Eye Protection for flashlights?

Looks like my eyes are not used to triple digits Lumens :slight_smile:

I have been riding my bike at nights and lighting up the road and surroundings with flashlights, H03 with NW XML2, Convoy SST20 also 5000K,

The next morning my eyes felt I have been starring at the computer or at the sun too much.

My helmet has a visor, so my eyes and nose are shielded from the headlamp.

Not using Turbo, just using the low or mid modes, maybe some High for dark objects but only far… far away. But could be the occasional street lights.

I wonder what’s causing the eye strain, is there some leakage of UV A (315 nm and 400 nm), UV B (280 nm to 315), UV C (100 nm-280) or is there some IR , blue light?

oh my.

Lack of contrast makes the eye work very hard, especially if you use a 5000k+ and low CRI emitter, meaning you see quite a lot of blue light, which can make your eyes tired if there is not enough light.

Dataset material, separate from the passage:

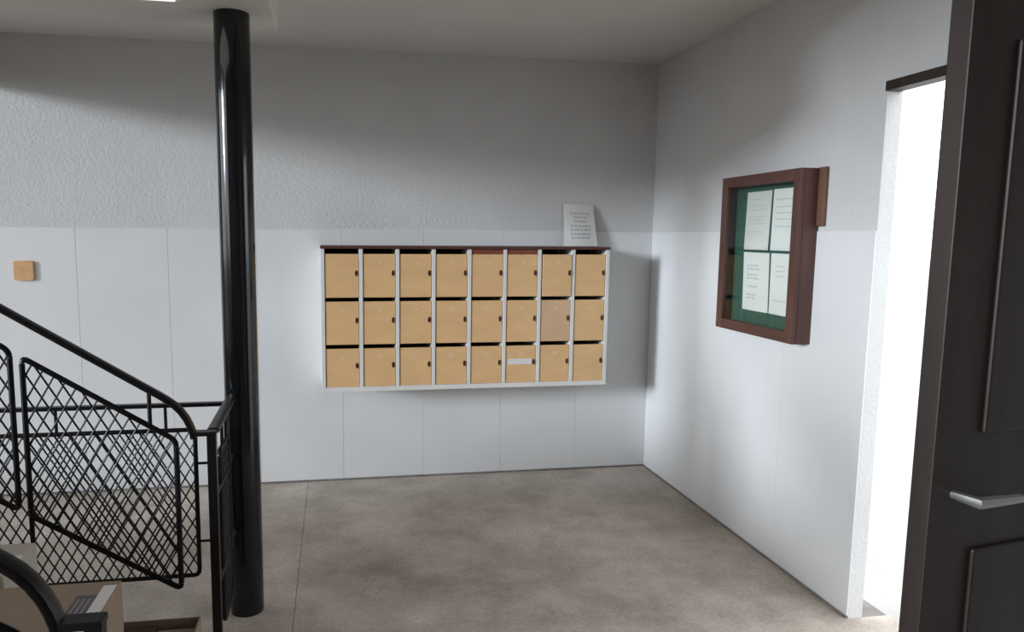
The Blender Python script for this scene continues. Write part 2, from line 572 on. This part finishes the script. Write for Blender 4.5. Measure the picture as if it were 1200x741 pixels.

And only blue light can cause this, since LEDs do not emit UV nor IR light.

Summary: Get a lower temperature light, like 4000k and below, of preferably, 3000k.

Thanks, BlueSwordM.

I always get NW but will try to get some <4000k.

i think the contrast between dark and light is what is doing it
ie, you are probably looking into the dark to see outside the beam, then back into the headlight;s coverage area
that constant shifting of light levels, may be contributing
i doubt it is about ‘blue light’

just my 2c


My eyes are super sensitive to the sun and I shine 5000+ lumen lights at white walls in front of me with no discomfort. Maybe something else is going on, do you wear glasses/goggles to keep the wind out of your eyes?

That’s what I love about 2700K - 3000K - they are soft and gentle on the eyes when used outside against darkness. Convoy’s latest SST-20 flashlight has a 2700K option.

also there will not be any “IR” from an LED light.

blue, maybe, the base LED is blue, which then hits a blue->yellow phosphor, which adds to the blue , and the brain thinks “white”
but it is really just blue and yellow


Yes, I wear eye protection when riding. The lens says UV filter 99.9, probably polycarbonate,
and it is just very lightly tinted, maybe 50% of visible light.

Would a blue or yellow lens filter the blue light? I have seen a few guys wearing those.

Lenses of a certain tinted color let only that color of light through. Mirrored lenses are the opposite, whatever color the “shine” of them is is what they are reflecting and not letting through.

No flashlight should leave your eyes feeling like this though, I would strongly suggest you go to a opthamologist.

To add in with what others have said research from UMTRI showed a linear increase in discomfort glare from high CCT LED light sources when used in vehicular head lighting.


Their research eventually came to the conclusion of minimizing the blue as much as possible and the 2700K/3000K sst-20 should achieve that goal well.

Have you considered trying out handlebar mounted lights? Using bar mounted lights with stripe TIR optics should yield some good results. something like the Convoy S2+ would be a good candidate for this. Someone posted some really nice pictures of an S2 with the stripe TIR a while back. While the helmet light might not be directly shining light into your eyes, it may be creating strong luminance, light level, contrast by having an intense spot of light and dark background. Having strong light level contrast is a recipe for glare and visual discomfort.

Try some clear polarized glasses and see if that helps. Great for those who drive at night when oncoming lights bother them. I think it will do the trick. An Amber lens would be a second choice. Not the Tac glasses though.

Yeah I wouldn’t use anything but light amber or yellow lenses at night, only “50%” of light passing through whatever you’re wearing sounds dangerous for riding at night.

I agree, I would certainly try the clear polarized first. Should be able to find some inexpensive options out there to try and then if it helps you can spend what your comfortable for a great pair. They will also provide some protection as well.